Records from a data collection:
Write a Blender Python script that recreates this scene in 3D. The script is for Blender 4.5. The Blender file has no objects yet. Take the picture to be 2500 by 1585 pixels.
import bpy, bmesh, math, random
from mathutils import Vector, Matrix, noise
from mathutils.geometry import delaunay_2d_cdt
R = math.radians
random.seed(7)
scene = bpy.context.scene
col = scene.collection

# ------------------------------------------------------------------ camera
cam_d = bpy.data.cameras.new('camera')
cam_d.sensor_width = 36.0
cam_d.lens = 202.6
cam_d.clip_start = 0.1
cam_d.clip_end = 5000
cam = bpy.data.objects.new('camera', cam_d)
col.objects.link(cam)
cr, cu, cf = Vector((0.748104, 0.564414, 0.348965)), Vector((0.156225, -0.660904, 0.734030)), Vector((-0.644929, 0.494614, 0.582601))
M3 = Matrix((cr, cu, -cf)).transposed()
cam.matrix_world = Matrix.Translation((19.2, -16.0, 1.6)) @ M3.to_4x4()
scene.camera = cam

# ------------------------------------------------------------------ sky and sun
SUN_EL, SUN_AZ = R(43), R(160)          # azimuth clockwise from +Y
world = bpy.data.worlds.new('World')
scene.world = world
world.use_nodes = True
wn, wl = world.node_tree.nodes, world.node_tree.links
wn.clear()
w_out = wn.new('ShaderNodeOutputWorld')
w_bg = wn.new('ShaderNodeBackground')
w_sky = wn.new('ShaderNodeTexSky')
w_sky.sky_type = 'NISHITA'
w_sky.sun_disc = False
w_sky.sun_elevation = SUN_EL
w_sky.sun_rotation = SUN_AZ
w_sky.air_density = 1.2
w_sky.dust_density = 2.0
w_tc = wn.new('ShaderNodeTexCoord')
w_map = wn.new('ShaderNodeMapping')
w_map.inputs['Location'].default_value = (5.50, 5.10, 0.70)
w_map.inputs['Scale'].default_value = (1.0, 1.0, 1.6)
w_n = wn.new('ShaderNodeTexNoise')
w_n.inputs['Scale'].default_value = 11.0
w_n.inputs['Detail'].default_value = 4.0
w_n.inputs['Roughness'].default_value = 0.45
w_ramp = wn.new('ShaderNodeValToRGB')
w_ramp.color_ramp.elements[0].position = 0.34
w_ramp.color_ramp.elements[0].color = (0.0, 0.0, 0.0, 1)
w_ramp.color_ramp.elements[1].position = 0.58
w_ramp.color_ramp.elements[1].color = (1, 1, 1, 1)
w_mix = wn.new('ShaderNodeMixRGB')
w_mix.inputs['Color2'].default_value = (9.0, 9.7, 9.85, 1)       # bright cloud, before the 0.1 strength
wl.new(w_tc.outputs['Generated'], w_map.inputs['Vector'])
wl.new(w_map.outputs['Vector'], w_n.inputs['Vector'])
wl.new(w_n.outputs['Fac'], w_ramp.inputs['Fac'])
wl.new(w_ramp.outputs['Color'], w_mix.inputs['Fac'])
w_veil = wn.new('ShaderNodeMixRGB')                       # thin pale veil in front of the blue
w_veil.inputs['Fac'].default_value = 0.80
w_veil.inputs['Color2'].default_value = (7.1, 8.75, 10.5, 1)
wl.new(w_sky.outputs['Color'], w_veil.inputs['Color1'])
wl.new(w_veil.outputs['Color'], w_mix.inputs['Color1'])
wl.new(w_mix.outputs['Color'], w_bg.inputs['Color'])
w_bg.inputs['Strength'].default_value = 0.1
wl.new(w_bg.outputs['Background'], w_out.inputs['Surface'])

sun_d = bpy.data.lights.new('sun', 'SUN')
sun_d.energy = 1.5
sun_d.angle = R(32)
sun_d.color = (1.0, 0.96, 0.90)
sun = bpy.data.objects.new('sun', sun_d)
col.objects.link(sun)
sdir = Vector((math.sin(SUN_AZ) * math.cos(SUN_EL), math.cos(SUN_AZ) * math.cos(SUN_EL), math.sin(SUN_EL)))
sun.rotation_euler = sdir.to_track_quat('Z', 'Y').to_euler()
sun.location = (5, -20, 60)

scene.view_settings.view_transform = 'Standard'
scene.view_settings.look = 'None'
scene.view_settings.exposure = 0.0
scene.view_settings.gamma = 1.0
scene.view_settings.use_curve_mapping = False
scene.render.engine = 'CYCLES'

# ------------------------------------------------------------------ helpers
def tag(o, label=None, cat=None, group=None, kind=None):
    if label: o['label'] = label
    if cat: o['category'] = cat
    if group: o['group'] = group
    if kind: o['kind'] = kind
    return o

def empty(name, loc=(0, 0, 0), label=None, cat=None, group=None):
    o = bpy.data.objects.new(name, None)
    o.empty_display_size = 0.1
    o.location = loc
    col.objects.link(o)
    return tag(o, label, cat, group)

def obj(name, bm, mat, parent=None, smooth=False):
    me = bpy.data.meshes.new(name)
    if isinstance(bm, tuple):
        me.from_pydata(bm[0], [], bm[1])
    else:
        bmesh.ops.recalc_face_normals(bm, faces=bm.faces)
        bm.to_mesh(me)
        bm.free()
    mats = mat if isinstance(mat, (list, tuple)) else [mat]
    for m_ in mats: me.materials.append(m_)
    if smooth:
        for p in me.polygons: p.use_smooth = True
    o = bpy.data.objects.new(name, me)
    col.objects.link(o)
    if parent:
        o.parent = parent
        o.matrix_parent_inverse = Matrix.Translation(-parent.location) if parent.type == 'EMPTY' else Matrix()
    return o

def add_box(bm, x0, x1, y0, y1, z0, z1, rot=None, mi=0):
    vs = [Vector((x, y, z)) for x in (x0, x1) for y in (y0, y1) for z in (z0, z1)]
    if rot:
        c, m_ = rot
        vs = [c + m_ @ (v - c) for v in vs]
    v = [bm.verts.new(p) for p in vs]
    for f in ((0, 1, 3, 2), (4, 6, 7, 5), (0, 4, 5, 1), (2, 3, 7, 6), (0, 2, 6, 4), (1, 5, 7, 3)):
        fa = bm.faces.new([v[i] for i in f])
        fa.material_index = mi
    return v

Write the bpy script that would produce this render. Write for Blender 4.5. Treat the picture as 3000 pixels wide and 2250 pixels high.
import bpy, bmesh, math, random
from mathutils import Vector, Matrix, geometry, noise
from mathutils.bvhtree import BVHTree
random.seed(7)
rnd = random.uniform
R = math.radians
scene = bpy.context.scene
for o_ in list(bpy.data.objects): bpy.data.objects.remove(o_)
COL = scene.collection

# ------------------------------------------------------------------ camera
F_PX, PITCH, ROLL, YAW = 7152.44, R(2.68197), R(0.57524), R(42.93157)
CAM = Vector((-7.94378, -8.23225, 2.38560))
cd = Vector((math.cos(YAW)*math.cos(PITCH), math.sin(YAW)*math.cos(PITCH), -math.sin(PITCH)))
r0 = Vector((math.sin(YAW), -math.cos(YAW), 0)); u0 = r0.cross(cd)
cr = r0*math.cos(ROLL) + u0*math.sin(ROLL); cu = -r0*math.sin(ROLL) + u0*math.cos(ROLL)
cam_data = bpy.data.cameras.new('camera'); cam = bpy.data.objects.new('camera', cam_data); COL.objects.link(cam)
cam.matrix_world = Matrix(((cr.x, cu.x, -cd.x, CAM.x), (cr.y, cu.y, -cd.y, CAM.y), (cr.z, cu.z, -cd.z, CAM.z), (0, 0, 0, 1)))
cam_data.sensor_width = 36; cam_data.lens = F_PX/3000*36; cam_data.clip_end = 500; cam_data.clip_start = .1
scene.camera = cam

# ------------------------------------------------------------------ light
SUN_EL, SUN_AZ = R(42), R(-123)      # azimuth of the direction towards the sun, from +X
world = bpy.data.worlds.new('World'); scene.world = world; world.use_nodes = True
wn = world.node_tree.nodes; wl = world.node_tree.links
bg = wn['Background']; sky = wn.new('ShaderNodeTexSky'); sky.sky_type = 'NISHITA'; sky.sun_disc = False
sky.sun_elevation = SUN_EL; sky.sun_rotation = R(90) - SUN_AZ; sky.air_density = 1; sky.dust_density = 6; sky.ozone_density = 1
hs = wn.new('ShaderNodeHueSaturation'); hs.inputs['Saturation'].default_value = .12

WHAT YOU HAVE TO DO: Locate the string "pixels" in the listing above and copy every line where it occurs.

TASK ANSWER:
Write a Blender Python script that recreates this scene in 3D. The script is for Blender 4.5. The Blender file has no objects yet. Take the picture to be 2500 by 1585 pixels.
Write the bpy script that would produce this render. Write for Blender 4.5. Treat the picture as 3000 pixels wide and 2250 pixels high.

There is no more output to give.